In Go, the built-in functions append, len, and cap play a key role when working with slices.

  • len(slice) returns the number of elements in the slice.
  • cap(slice) returns the capacity of the slice — the maximum number of elements before new memory allocation.
  • append(slice, elems ...T) can lead to the creation of a new array (and thus a new backing store) if the capacity is insufficient, which may unexpectedly change the semantics of slice passing.

Example:

arr := []int{1,2,3} arr2 := append(arr, 4) // arr2 may be on the same or a new backing array, depending on cap(arr)

Nuances:

  • If you append to a slice that was "sliced" from another slice (or original array), there can be a side effect: changing the original data.
  • When passing slices to functions, len/cap only applies to the "visible" part.
  • When appending exceeding cap, a new array is created, the old one remains untouched.

Trick Question

What happens if you "slice off" a piece of a slice and add an element via append? Will it affect the original array?

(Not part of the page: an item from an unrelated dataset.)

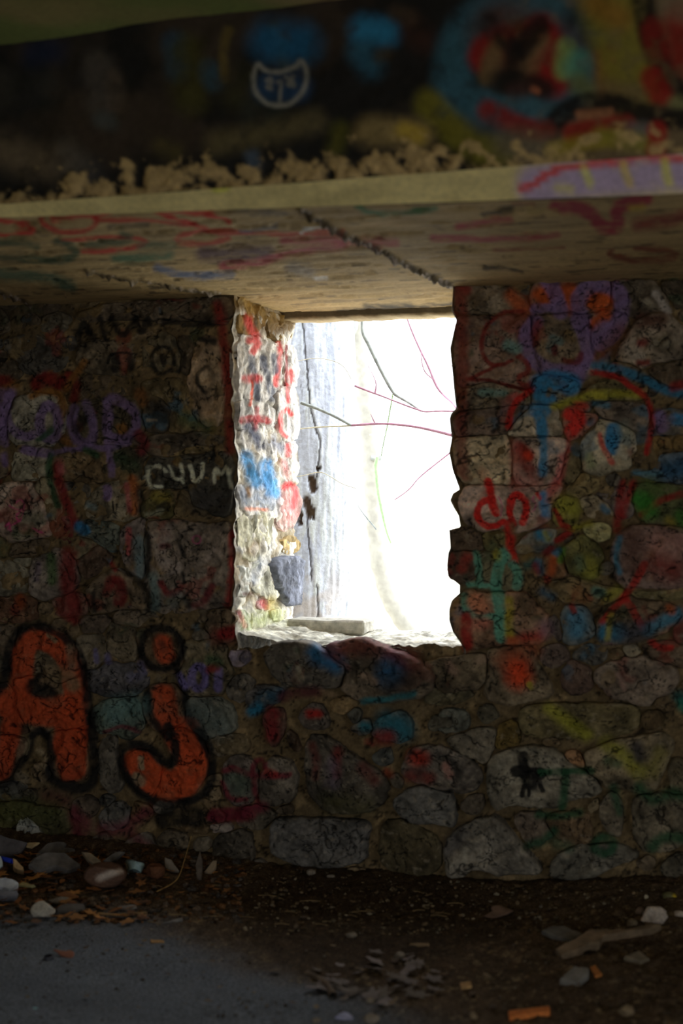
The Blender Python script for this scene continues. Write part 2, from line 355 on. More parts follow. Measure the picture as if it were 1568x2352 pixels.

Answer: If cap allows, append will write the element "at the tail" of the original array, and the changes will be visible through all slices that refer to the same array.

Example:

a := []int{1,2,3,4} b := a[:2] // [1 2], len=2, cap=4 b = append(b, 10) // a changes: a -> [1, 2, 10, 4]

Examples of Real Errors


Story

In the team, elements were added to a child slice, and unexpectedly the data in the parent array changed — this caused a mismatch in business logic and complex-to-debug bugs in the distribution of tasks among users.


Story

Upon repeated calling of append on a large slice, it was expected that a new array would always be allocated, but in fact, several parts of the system continued to work with the same "backing array", provoking race conditions and data corruption.


Story

A developer allocated a fixed-size slice using make, but made an error and swapped the arguments: make([]int, cap, len). As a result, logic oriented on capacity unexpectedly operated on length, causing a panic when going beyond s[0:len].